Paige y yo queríamos sorprender a Dustin con un regalo especial para su vigésimo cumpleaños, pero no se nos ocurría nada. Luego de revolver interruptores de luz y cubiertos, Paige divisó un cajón con frascos de vidrio.
–Mira, Olivia, ¡estos son superbaratos! ¿Qué podemos hacer con los frascos?
Decidimos llenar cada frasco de vidrio con algo diferente. En uno pusimos dulces; en otro, líquido para limpiar el parabrisas. Llenamos otros frascos con almíbar, avena, pelotitas y otros objetos al azar. El frasco más único tenía piedritas, agua y un pececito.
Paige y yo cargamos los frascos llenos en mi camioneta y fuimos hasta un cementerio, donde los arreglamos de manera atractiva. Entonces, le mandamos un texto a Dustin preguntándole “casualmente” si quería dar un paseo. ¡Dijo que sí!

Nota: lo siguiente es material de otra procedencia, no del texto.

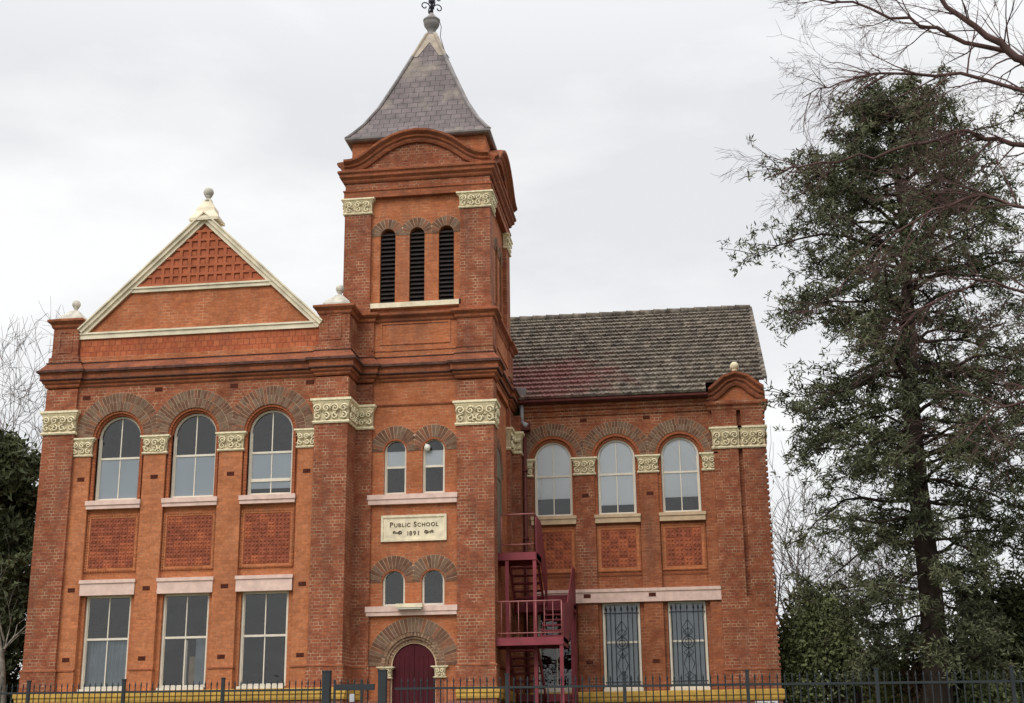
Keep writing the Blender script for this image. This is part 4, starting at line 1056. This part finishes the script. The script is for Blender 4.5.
# ============================================================ fence along the street
FA, FB = Vector((-14.6, -6.6)), Vector((6.2, -9.6))
def fp(t): return FA.lerp(FB, t)
def fgz(p): return gz(p.y)
FE = thing('fence', (fp(.5).x, fp(.5).y, gz(-8)), 'dark grey steel picket fence with square posts running along the front of the school', 'fence')
def ftop(t): return 1.56-.26*t
flen = (FB-FA).length
gate_t = ((-7.16+14.6)/20.8, (-6.02+14.6)/20.8)
mbp = MB(); nP = int(flen/.128)
t_ext0, t_ext1 = -.12, 1.15
def seg(ta, tb, mb):
    n = int((tb-ta)*flen/.128)
    for i in range(1, n):
        t = ta+(tb-ta)*i/n; p = fp(t); zt = ftop(t); zb = fgz(p)+.08
        mb.tube([(p.x, p.y, zb), (p.x, p.y, zt-.09)], .0115, 4, smooth=False); mb.tube([(p.x, p.y, zt-.10), (p.x, p.y, zt-.07), (p.x, p.y, zt)], [.012, .018, .002], 4, smooth=False)
    a, b = fp(ta), fp(tb)
    for dzr in (.20,): mb.beam((a.x, a.y, ftop(ta)-dzr), (b.x, b.y, ftop(tb)-dzr), .035, .04)
    mb.beam((a.x, a.y, fgz(a)+.2), (b.x, b.y, fgz(b)+.2), .035, .04)
def post(t, w_=.062, dz=.03, parent=None):
    p = fp(t); MB().box(p.x-w_/2, p.x+w_/2, p.y-w_/2, p.y+w_/2, fgz(p)-.2, ftop(t)+dz).box(p.x-w_/2-.008, p.x+w_/2+.008, p.y-w_/2-.008, p.y+w_/2+.008, ftop(t)+dz, ftop(t)+dz+.025).build('post', 'fence', parent or FE)
lp = [gate_t[0]-k*.105 for k in range(7)]; rp = [gate_t[1]+.012+k*.1055 for k in range(8)]
for k in range(1, 7): post(lp[k])
for k in range(1, 8): post(rp[k])
for k in range(6): m_ = MB(); seg(lp[k+1], lp[k], m_); m_.build('picket_panel', 'fence', FE)
for k in range(7): m_ = MB(); seg(rp[k], rp[k+1], m_); m_.build('picket_panel', 'fence', FE)
for t in gate_t: post(t, .15, .13)
GT = thing('gate', (fp(gate_t[0]).x, fp(gate_t[0]).y, gz(-7.7)), 'narrow dark grey steel gate between two thick fence posts in front of the arched door', 'gate')
m_ = MB(); ta, tb = gate_t[0]+.008, gate_t[1]-.008; seg(ta, tb, m_); m_.build('picket_panel', 'fence', GT)
m_ = MB()
for t in (ta, tb-.012): p = fp(t); m_.box(p.x-.02, p.x+.02, p.y-.02, p.y+.02, fgz(p), ftop(t)-.02)
a, b = fp(ta), fp(tb); m_.beam((a.x, a.y, ftop(ta)-.15), (b.x, b.y, ftop(tb)-.15), .04, .09); m_.build('gate_frame', 'fence', GT)
MB().box(fp(tb-.02).x-.05, fp(tb-.02).x+.04, fp(tb).y-.06, fp(tb).y-.02, 1.02, 1.17).build('latch', 'pipe', GT)

# notice fixed low on the plinth, only its top edge in view
NB = thing('notice_board', (1.8, 4.9, GZ), 'white notice with dark lettering behind the fence at the right end of the school', 'sign')
MB().box(1.43, 2.05, 4.94, 4.97, .85, 1.36).build('board', 'white', NB)
mb = MB()
for i in range(3): mb.box(1.47+i*.18, 1.6+i*.18, 4.93, 4.94, 1.26, 1.32)
mb.build('dark_marks', 'ink', NB)
MB().box(1.5, 1.54, 4.98, 5.02, GZ, 1.0).box(1.94, 1.98, 4.98, 5.02, GZ, 1.0).build('leg', 'pipe', NB)

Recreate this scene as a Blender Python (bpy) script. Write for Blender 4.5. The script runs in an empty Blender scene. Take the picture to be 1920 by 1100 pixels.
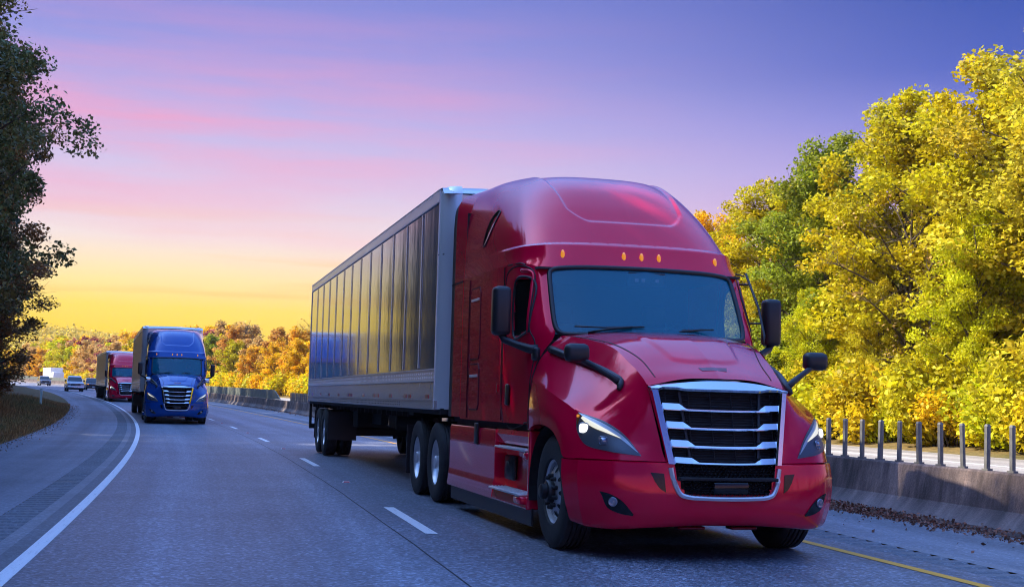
import bpy, bmesh, math, random
import numpy as np
from mathutils import Vector, Matrix
from mathutils.bvhtree import BVHTree

SC = bpy.context.scene
COL = SC.collection
R = math.radians

# ------------------------------------------------------------------ camera
CAM_F, CAM_PITCH, CAM_ROLL, CAM_H = 2440.94, 0.0831656, 0.0264593, 1.328166
def cam_axes(pitch, roll):
    f = np.array([0, math.cos(pitch), math.sin(pitch)]); r = np.array([1., 0, 0]); u = np.cross(r, f)
    c, s = math.cos(roll), math.sin(roll)
    return c*r + s*u, -s*r + c*u, f
_r, _u, _f = cam_axes(CAM_PITCH, CAM_ROLL)
cam_data = bpy.data.cameras.new('camera')
cam_data.sensor_width = 36.0
cam_data.lens = 36.0*CAM_F/1920.0
cam_data.clip_start = 0.1
cam_data.clip_end = 6000
cam = bpy.data.objects.new('camera', cam_data)
COL.objects.link(cam)
cam.matrix_world = Matrix(((_r[0], _u[0], -_f[0], 0), (_r[1], _u[1], -_f[1], 0), (_r[2], _u[2], -_f[2], CAM_H), (0, 0, 0, 1)))
SC.camera = cam

# ------------------------------------------------------------------ sun, sky, exposure
SUN_DIR = Vector((-0.73, 0.06, 0.66)).normalized()          # towards the sun: from the left, above the wooded bank
sun_data = bpy.data.lights.new('sun', 'SUN')
sun_data.energy = 3.3
sun_data.angle = R(0.6)
sun_data.color = (1.0, 0.88, 0.68)
sun = bpy.data.objects.new('sun', sun_data)
COL.objects.link(sun)
sun.rotation_euler = SUN_DIR.to_track_quat('Z', 'Y').to_euler()

SC.view_settings.view_transform = 'Standard'
SC.view_settings.look = 'None'
SC.view_settings.exposure = 1.7
SC.view_settings.gamma = 1.0
SC.view_settings.use_curve_mapping = False
SC.cycles.max_bounces = 8
SC.cycles.filter_width = 1.05
SC.cycles.transparent_max_bounces = 8

def lin(r, g, b):
    f = lambda c: (c/255/12.92) if c/255 <= .04045 else ((c/255+.055)/1.055)**2.4
    return (f(r), f(g), f(b), 1)

world = bpy.data.worlds.new('World')
SC.world = world
world.use_nodes = True

class NT:
    """small helper round a node tree"""
    def __init__(s, tree): s.t = tree; s.n = tree.nodes; s.l = tree.links
    def node(s, typ, **kw):
        n = s.n.new(typ)
        for k, v in kw.items():
            if k.startswith('i_'):
                key = k[2:]
                key = int(key) if key.isdigit() else key.replace('_', ' ')
                if isinstance(v, bpy.types.NodeSocket): s.l.new(v, n.inputs[key])
                else: n.inputs[key].default_value = v
            else: setattr(n, k, v)
        return n
    def math(s, op, a, b=None, c=None, clamp=False):
        n = s.n.new('ShaderNodeMath'); n.operation = op; n.use_clamp = clamp
        for i, x in enumerate((a, b, c)):
            if x is None: continue
            if isinstance(x, bpy.types.NodeSocket): s.l.new(x, n.inputs[i])
            else: n.inputs[i].default_value = x
        return n.outputs[0]
    def ramp(s, fac, stops, interp='LINEAR'):
        n = s.n.new('ShaderNodeValToRGB'); s.l.new(fac, n.inputs[0]); cr = n.color_ramp; cr.interpolation = interp
        while len(cr.elements) < len(stops): cr.elements.new(0.5)
        for e, (p, c) in zip(cr.elements, stops):
            e.position = p; e.color = c if len(c) == 4 else (*c, 1)
        return n.outputs[0]
    def mix(s, fac, a, b, blend='MIX'):
        n = s.n.new('ShaderNodeMix'); n.data_type = 'RGBA'; n.blend_type = blend
        for i, x in ((0, fac), (6, a), (7, b)):
            if isinstance(x, bpy.types.NodeSocket): s.l.new(x, n.inputs[i])
            elif i == 0: n.inputs[0].default_value = x
            else: n.inputs[i].default_value = x if len(x) == 4 else (*x, 1)
        return n.outputs[2]
    def noise(s, vec, scale, detail=2, rough=.5):
        n = s.node('ShaderNodeTexNoise', i_Scale=scale, i_Detail=detail, i_Roughness=rough)
        if vec is not None: s.l.new(vec, n.inputs['Vector'])
        return n.outputs[0]
    def mapping(s, vec, scale=(1, 1, 1), loc=(0, 0, 0)):
        n = s.node('ShaderNodeMapping', i_Scale=scale, i_Location=loc); s.l.new(vec, n.inputs[0]); return n.outputs[0]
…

Media hora después, volvíamos al cementerio, pero esta vez traíamos a Dustin en medio de las dos. Él caminaba y conversaba, completamente ajeno a nuestro plan. Entonces, vio todos los frascos.

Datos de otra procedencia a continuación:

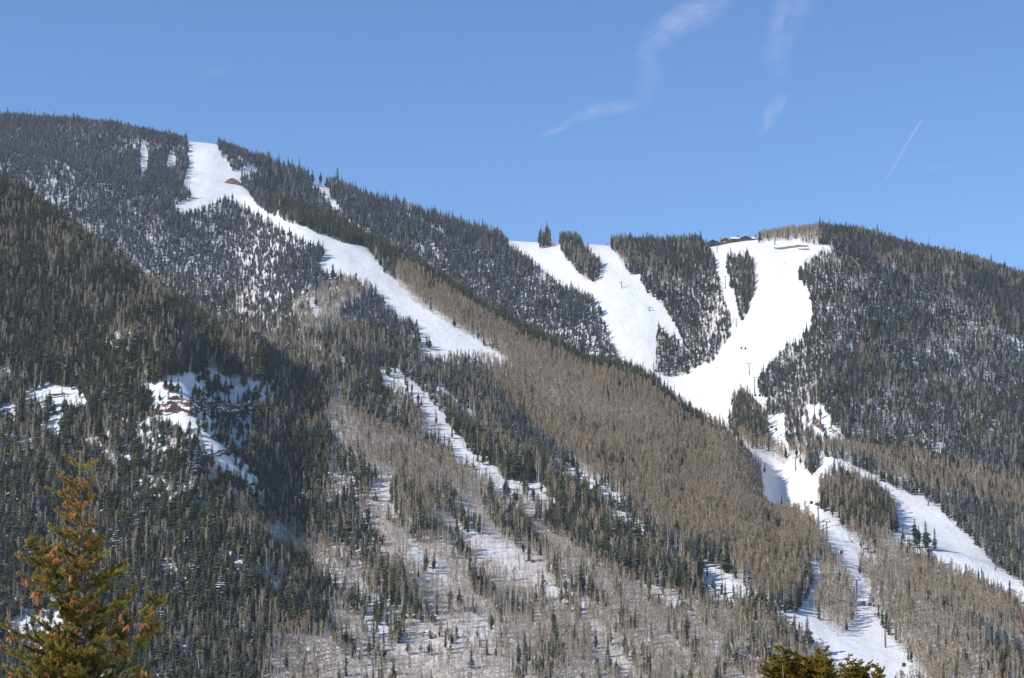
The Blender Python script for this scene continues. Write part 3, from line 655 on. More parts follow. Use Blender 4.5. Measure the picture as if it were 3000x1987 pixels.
# ------------------------------------------------------------------ rock
M_RED = simple('red_rock', (0.125, 0.060, 0.047), 0.9, var=0.4, bump=0.6, scale=0.35)
M_BROWN = simple('brown_earth', (0.165, 0.13, 0.10), 0.95, var=0.3, bump=0.5, scale=0.5)
def ledge_mat(name, c1, c2, bias):
    m, nt, b = mat(name); L = nt.links.new; b.inputs['Roughness'].default_value = 0.9; b.inputs['Specular IOR Level'].default_value = 0.1
    g = N(nt, 'ShaderNodeNewGeometry'); sx = N(nt, 'ShaderNodeSeparateXYZ'); L(g.outputs['Normal'], sx.inputs[0])
    def nz(scl, det):
        mp = N(nt, 'ShaderNodeMapping'); mp.inputs['Scale'].default_value = scl; L(g.outputs['Position'], mp.inputs['Vector'])
        x = N(nt, 'ShaderNodeTexNoise'); x.inputs['Scale'].default_value = 1.0; x.inputs['Detail'].default_value = det; L(mp.outputs[0], x.inputs['Vector']); return x.outputs['Fac']
    a = N(nt, 'ShaderNodeMath', operation='MULTIPLY_ADD'); L(nz((.12, .12, .75), 5), a.inputs[0]); a.inputs[1].default_value = 2.4; L(sx.outputs['Z'], a.inputs[2])
    r = N(nt, 'ShaderNodeMapRange'); r.inputs['From Min'].default_value = bias; r.inputs['From Max'].default_value = bias + .16; L(a.outputs[0], r.inputs['Value'])
    st = N(nt, 'ShaderNodeMix', data_type='RGBA'); st.inputs['A'].default_value = (*c1, 1); st.inputs['B'].default_value = (*c2, 1); L(nz((.05, .05, 1.6), 3), st.inputs['Factor'])
    mx = N(nt, 'ShaderNodeMix', data_type='RGBA'); L(r.outputs[0], mx.inputs['Factor']); L(st.outputs['Result'], mx.inputs['A']); mx.inputs['B'].default_value = (.8, .8, .82, 1); L(mx.outputs['Result'], b.inputs['Base Color'])
    return m
M_LEDGE = ledge_mat('red_rock_with_snow', (0.075, 0.044, 0.038), (0.15, 0.078, 0.060), 1.36)
M_SNOW = simple('fresh_snow', (0.86, 0.86, 0.87), 0.75, var=0.02, bump=0.2, scale=0.4)
def ledge(name, line, hgt, mats, label, cat, depth=7.0, seed=0, snowcap=True, top_wave=1.0):
    """a broken rock band standing out of the slope, each course stepped back, with snow lying on top"""
    rr = random.Random(seed); pts = []
    P = [at(*p) for p in line]; P = [p for p in P if p]
    path = []
    for a, b in zip(P[:-1], P[1:]):
        k = max(2, int((b - a).length / 1.0))
        for i in range(k): path.append(a.lerp(b, i / k))
    path.append(P[-1]); n_ = len(path); m = MB(); rows = 8
    V_ = []; ph = rr.uniform(0, 50)
    for i, p in enumerate(path):
        endf = min(1, min(i, n_ - 1 - i) / (0.12 * n_ + 1)) ** 0.6
        h = hgt * endf * (0.72 + 0.55 * float(fbm(i * 0.13 + ph, 0.3, seed, 3)) * top_wave + 0.25)
        zg = gz(p.x, p.y)
        for r in range(rows):
            f = r / (rows - 3) if r < rows - 2 else 1.0
            step = 0.9 * float(fbm(i * 0.35 + r * 3.1, r * 1.7 + ph, seed + 3, 2)) + 0.35 * math.sin(r * 2.4)
            if r < rows - 2: x, y, z = p.x, p.y - 1.8 + f * 1.4 + step, zg - 1.8 + (h + 1.8) * f
            else:
                back = (r - rows + 3) * depth * 0.5; y = p.y + back; x = p.x
                z = max(zg + h * (1 - 0.35 * (r - rows + 3)), gz(x, y) + (0.25 if r == rows - 2 else -1.5)) if r == rows - 2 else gz(x, y) - 1.0
            V_.append((x + rr.uniform(-.3, .3), y, z + rr.uniform(-.15, .15)))
    F_ = []; MI = []
    for i in range(n_ - 1):
        for r in range(rows - 1):
            F_.append((i * rows + r, (i + 1) * rows + r, (i + 1) * rows + r + 1, i * rows + r + 1))
            top = r >= rows - 3
            MI.append(1 if (snowcap and (top or float(fbm(i * .22 + ph, r * 1.3, seed + 9, 3)) > 0.16 + 0.05 * (r == 1))) else 0)
    if snowcap: mats = [M_LEDGE]; MI = None
    o = obj(name, V_, F_, mats, None, MI)
    return tag(o, label, cat)
ledge('cliff', [(455, 1208), (490, 1212), (520, 1205), (556, 1218), (580, 1212), (612, 1222)], 12, [M_RED, M_SNOW], 'dark red rock cliff band on the left half of the shaded snowy bowl', 'cliff', seed=3)
ledge('cliff', [(588, 1200), (600, 1188), (622, 1200), (636, 1192)], 8, [M_RED, M_SNOW], 'small red rock step above the gap in the red cliff bands', 'cliff', seed=9)
ledge('cliff', [(626, 1224), (660, 1218), (695, 1222), (730, 1212), (770, 1208)], 11, [M_RED, M_SNOW], 'dark red rock cliff band on the right half of the shaded snowy bowl', 'cliff', seed=4)
ledge('cliff', [(606, 1342), (640, 1336), (668, 1333), (690, 1330), (713, 1328)], 5.5, [M_RED, M_SNOW], 'thin red rock ledge crossing the snow below the big cliff', 'cliff', seed=5)
ledge('cliff', [(655, 1398), (680, 1402), (705, 1418), (730, 1430), (750, 1436)], 4, [M_RED, M_SNOW], 'low red rock ledge at the narrow foot of the bowl', 'cliff', seed=6)
ledge('cliff', [(0, 1222), (18, 1222), (38, 1226)], 5, [M_RED, M_SNOW], 'red rock ledge at the left edge of the near hill', 'cliff', seed=7)
ledge('cliff', [(135, 1160), (160, 1164), (185, 1158), (200, 1162)], 2.4, [M_RED, M_SNOW], 'thin red rock line in the snow clearing left of the bowl', 'cliff', seed=8)
ledge('cliff', [(180, 1204), (196, 1200), (215, 1206)], 4, [M_RED, M_SNOW], 'small rusty rock face under the left snow clearing', 'cliff', seed=18)
ledge('rock_outcrop', [(2372, 1256), (2385, 1248), (2400, 1256), (2410, 1268)], 9, [M_RED, M_SNOW], 'rusty rock outcrop in the snow patch below the right forest', 'rock', seed=10)
ledge('rock_outcrop', [(2424, 1262), (2440, 1268), (2456, 1282)], 4, [M_RED, M_SNOW], 'low rusty rock line at the right edge of the snow patch', 'rock', seed=11)
ledge('earth_bank', [(2266, 727), (2275, 730), (2290, 731), (2312, 727), (2340, 724), (2372, 722)], 2.6, [M_BROWN, M_SNOW], 'brown bare earth bank under the summit aspens right of the lodge', 'bank', seed=12, snowcap=False, depth=4)
ledge('earth_bank', [(2338, 731), (2356, 733), (2374, 732)], 1.8, [M_BROWN, M_SNOW], 'short brown earth bank below the right end of the longer one', 'bank', seed=13, snowcap=False, depth=3)
ledge('rock_outcrop', [(1230, 1862), (1245, 1856), (1262, 1860), (1275, 1868)], 2.5, [M_BROWN, M_SNOW], 'tan broken rocks on the eroded bank at the bottom', 'rock', seed=14)
ledge('rock_outcrop', [(1893, 1756), (1905, 1750), (1920, 1758)], 3, [M_BROWN, M_SNOW], 'grey boulder on the edge of the open aspen slope', 'rock', seed=15)
# dome of bare rock with a snow ramp at the fork of the upper run
def dome():
    a = at(660, 540); b = at(698, 540)
    if not (a and b): return
    c = (a + b) / 2; wd = (b - a).length / 2 * 1.05
    m = MB(); n_, rws = 22, 9; V_ = []; F_ = []; MI = []
    for r in range(rws):
        f = r / (rws - 1)
        for i in range(n_):
            t = i / (n_ - 1) * 2 - 1
            prof = (1 - abs(t) ** 1.7) * 9.5 * (1.0 - 0.25 * t * 0) + 0.3
            jit_ = 0.5 * float(fbm(i * .7, r * 1.3, 51, 2))
            V_.append((c.x + t * wd * (1 - .05 * f), c.y - 1 + f * 3.5 + jit_ * (1 if r < rws - 1 else 0), c.z - 2 + f * (prof + 2)))
    k0 = (rws - 1) * n_
    for i in range(n_):
        x, y, z = V_[k0 + i]; V_.append((x + 6, y + 22, max(gz(x + 6, y + 22) - 1, z - 8)))
    for r in range(rws):
        for i in range(n_ - 1):
            F_.append((r * n_ + i, r * n_ + i + 1, (r + 1) * n_ + i + 1, (r + 1) * n_ + i)); MI.append(1 if r == rws - 1 else 0)
    tag(obj('rock_outcrop', V_, F_, [simple('red_brown_earth', (0.17, 0.105, 0.075), 0.95, var=0.35, bump=0.6, scale=0.4), M_SNOW], None, MI), 'half-round brown rock face where the upper left run forks', 'rock')
dome()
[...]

–Parece que alguien está haciendo un experimento de ciencia allá –comentó–. Qué tonto. Paige y yo nos miramos.
–¿En serio? ¡Vayamos a ver!
Apenas Dustin se acercó, vio el cartel de “Feliz cumpleaños” y los regalos que le habíamos comprado. Ni siquiera tuvo que abrir los regalos porque los frascos de vidrio dejaban ver a la perfección el líquido limpiaparabrisas, los dulces e incluso el pececito, que, trágicamente, ¡había muerto durante nuestra ausencia!
Los frascos, a diferencia de las latas, dejan ver su contenido para que todos sepan qué contienen. Así, la Tierra permite que el resto del universo pueda ver a los seres humanos. Ángeles y hombres nos miran para ver si elegimos a Dios o a Satanás. Como el pobre pececito, estamos condenados a morir, pero tenemos esperanza si elegimos que Dios nos salve de un futuro mucho peor que terminar en un inodoro.